REQUEST:
Write out, word for word, every line from the first one through the line that holds "V, F = loft([w_ring(y, .795, 1, 8)", and nothing else; skip the pictures.

* start SUPPLIED DATA *

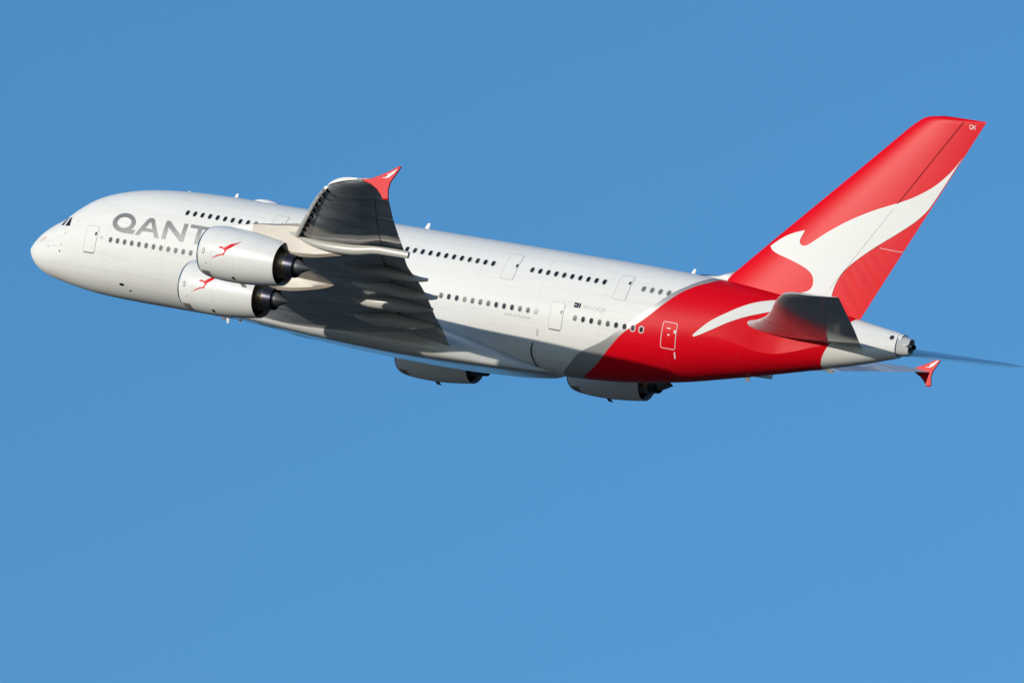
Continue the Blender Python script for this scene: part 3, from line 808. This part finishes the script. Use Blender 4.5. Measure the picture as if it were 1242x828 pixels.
def make_wing(sd):
    ys = [2.2, 3.6, 5, 6.5, 8, 9.5, 11, 12.5, 14, 15.5, 17, 18.5, 20, 21.5, 23, 24.3, 24.36, 26, 27.5, 29, 30.5, 32, 33.5, 35, 36.1]
    V1, F1 = loft([w_ring(y, 0, SF if y < 24.32 else .785) for y in ys])
    ys2 = [36.1, 36.7, 37.2, 37.7, 38.2, 38.6, 38.95, 39.2, 39.4, 39.55, 39.62]
    V2, F2 = loft([w_ring(y, 0, 1) for y in ys2])
    V, F = join((V1, F1), (V2, F2))
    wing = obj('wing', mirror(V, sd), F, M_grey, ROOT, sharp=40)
    for y0, y1 in FLAPS:
        yy = [y0 + (y1 - y0) * i / 8 for i in range(9)]
        V, F = loft([flap_ring(y) for y in yy])
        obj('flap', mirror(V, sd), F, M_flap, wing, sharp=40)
    for y0, y1 in AILS:
        yy = [y0 + (y1 - y0) * i / 5 for i in range(6)]
        V, F = loft([w_ring(y, .795, 1, 8) for y in yy])
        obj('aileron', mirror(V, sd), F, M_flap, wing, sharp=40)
    rings = []
    for i in range(24):
        y = 24.45 + (36.0 - 24.45) * i / 23
        q = [w_pt(y, .780, True), w_pt(y, .80, True), w_pt(y, .80, False), w_pt(y, .780, False)]
        zc = sum(p[2] for p in q) / 4
        rings.append([(p[0], p[1], zc + (p[2] - zc) * .72) for p in q])
    V, F = loft(rings)
    obj('aileron_gap_fill', mirror(V, sd), F, M_black, wing, smooth=False)  # black filler added in the aileron gap in place of its shade
    # slats drawn forward and down, on their tracks
    def slat_ring(y):
        c = W_TE(y) - W_LE(y)
        d = .40; dz = -.16
        f = min(1, c / 9)
        q = [.11, .08, .055, .035, .02, .01, .003, 0]
        o = [w_pt(y, s, True) for s in q] + [w_pt(y, s, False) for s in (.003, .01, .02, .035)]
        i_ = [(o[-1][0] + .02, y, o[-1][2] + .05), (o[0][0] * .35 + o[-1][0] * .65, y, o[0][2] * .45 + o[-1][2] * .55), (o[0][0] - .02, y, o[0][2] - .05)]
        return [(p[0] - d * f, p[1], p[2] + dz * f) for p in o + i_]
    for y0, y1 in ((5.5, 13.6), (16.2, 24.3), (25.95, 31.4), (31.46, 36.95)):
        yy = [y0 + (y1 - y0) * i / 8 for i in range(9)]
        V, F = loft([slat_ring(y) for y in yy])
        sl = obj('slat', mirror(V, sd), F, M_fairing, wing, sharp=40)
        if sd > 0: continue                # the far side's tracks are out of sight
        k = int((y1 - y0) / 1.05)
        for i in range(k):
            y = y0 + (y1 - y0) * (i + .5) / k
            p = w_pt(y, .012, False)
            wd = random.uniform(.2, .36); dx = random.uniform(0, .14)
            V, F = box(p[0] - .05, p[0] + .16 + dx, y - wd, y + wd, p[2] - .13, p[2] - .005)
            obj('slat_track', mirror(V, sd), F, M_black, wing, smooth=False)
    # flap track fairings
    for y in Y_FAIR:
        xt = W_TE(y); L = interp(y, [7, 24.5], [6.6, 9.3 if y > 24 else 7.2])
        x1 = xt + {7.6: -.5, 11.9: .1, 16.0: 1.0, 20.2: 1.1}.get(y, .55); x0 = x1 - L
        def low(x): 
            a, b = W_LE(y), W_TE(y)
            s = (x - a) / (b - a)
            if s < SF: return w_pt(y, max(s, .02), False)[2]
            e = w_pt(y, SF, False)
            return e[2] + ((Z_TEF(y) if y < 24.4 else Z_TE(y) - .1) - e[2]) * min((s - SF) / (1 - SF), 1.25) * (1 if y < 24 else .8)
        dep = interp(y, [7, 16, 20.2, 24.5], [.95, .8, .66, .70])
        top = lambda t: low(x0 + (x1 - x0) * t) + .12 - ((.04 if y < 24 else .22) * t)
        bot = lambda t: low(x0 + (x1 - x0) * t) - dep * (math.sin(math.pi * min(t / .55, 1) * .5) ** .8 if t < .55 else 1 - (.80 if y < 24 else .2) * ((t - .55) / .45) ** 1.5)
        V, F = canoe(x0, x1, y, top, bot, interp(y, [7, 24.5], [.95, .6]), blunt=.10 if y < 24 else .45)
        obj('flap_track_fairing', mirror(V, sd), F, M_fairing, wing, sharp=40)
    # pale edge strip round the raked tip, white in place of its sunlit rim
    rings = []
    for i in range(17):
        y = 37.35 + (39.52 - 37.35) * (1 - (1 - i / 16) ** 1.6)
        x, z = W_LE(y), Z_LE(y)
        w2 = .05 + .07 * math.sin(math.pi * i / 16)
        rings.append([(x - .03 + .05 * math.cos(2 * math.pi * k / 12), y + .04 + .05 * math.cos(2 * math.pi * k / 12), z + w2 * math.sin(2 * math.pi * k / 12)) for k in range(12)])
    V, F = loft(rings)
    obj('tip_edge', mirror(V, sd), F, M_white, wing, sharp=60)
    # wingtip fence
    OUT = [(50.15, 3.55), (50.9, 3.72), (51.6, 4.05), (52.2, 4.4), (52.75, 4.76), (52.98, 4.78), (52.75, 4.3), (52.42, 3.68), (52.36, 3.2), (52.5, 2.55), (52.1, 2.5), (51.85, 2.8), (51.5, 3.1), (51.0, 3.35)]
    n = len(OUT)
    cx, cz = 51.9, 3.6
    mid = [(cx + (x - cx) * .93, cz + (z - cz) * .93) for x, z in OUT]
    V = [(x, 39.62, z) for x, z in OUT] + [(x, 39.55, z) for x, z in mid] + [(x, 39.69, z) for x, z in mid]
    F = [(i, (i + 1) % n, n + (i + 1) % n, n + i) for i in range(n)] + [(i, 2 * n + i, 2 * n + (i + 1) % n, (i + 1) % n) for i in range(n)]
    ft = bmesh.new()
    tv, tf = flat_fill(mid, (), 5)
    F += [tuple(n + i for i in t) for t in tf] + [tuple(2 * n + i for i in t[::-1]) for t in tf]
    fence = obj('wingtip_fence', mirror(V, sd), F, M_red, wing, sharp=25)
    ft.free()
    tree = bvh_of(fence)
    em = [(52.88, 4.7), (52.35, 4.32), (52.05, 4.1), (51.9, 4.12), (52.0, 3.98), (51.85, 3.82), (51.4, 3.66), (51.95, 3.72), (52.15, 3.8), (52.3, 3.95), (52.55, 4.2)]
    em = [(52.5 + (x - 52.5) * .72, 4.35 + (z - 4.35) * .72) for x, z in em]
    for s2 in (-1, 1):
        decal('emblem', em, M_mark, fence, tree, .02, grid=5, side=s2, y_from=60)
    return wing
wing_p = make_wing(-1)
wing_s = make_wing(1)
for w_, n_ in ((wing_p, 'port wing with grey underside and red wingtip fence'),): w_['label'] = n_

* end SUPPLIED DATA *

EXERCISE RESPONSE:
Continue the Blender Python script for this scene: part 3, from line 808. This part finishes the script. Use Blender 4.5. Measure the picture as if it were 1242x828 pixels.
def make_wing(sd):
    ys = [2.2, 3.6, 5, 6.5, 8, 9.5, 11, 12.5, 14, 15.5, 17, 18.5, 20, 21.5, 23, 24.3, 24.36, 26, 27.5, 29, 30.5, 32, 33.5, 35, 36.1]
    V1, F1 = loft([w_ring(y, 0, SF if y < 24.32 else .785) for y in ys])
    ys2 = [36.1, 36.7, 37.2, 37.7, 38.2, 38.6, 38.95, 39.2, 39.4, 39.55, 39.62]
    V2, F2 = loft([w_ring(y, 0, 1) for y in ys2])
    V, F = join((V1, F1), (V2, F2))
    wing = obj('wing', mirror(V, sd), F, M_grey, ROOT, sharp=40)
    for y0, y1 in FLAPS:
        yy = [y0 + (y1 - y0) * i / 8 for i in range(9)]
        V, F = loft([flap_ring(y) for y in yy])
        obj('flap', mirror(V, sd), F, M_flap, wing, sharp=40)
    for y0, y1 in AILS:
        yy = [y0 + (y1 - y0) * i / 5 for i in range(6)]
        V, F = loft([w_ring(y, .795, 1, 8) for y in yy])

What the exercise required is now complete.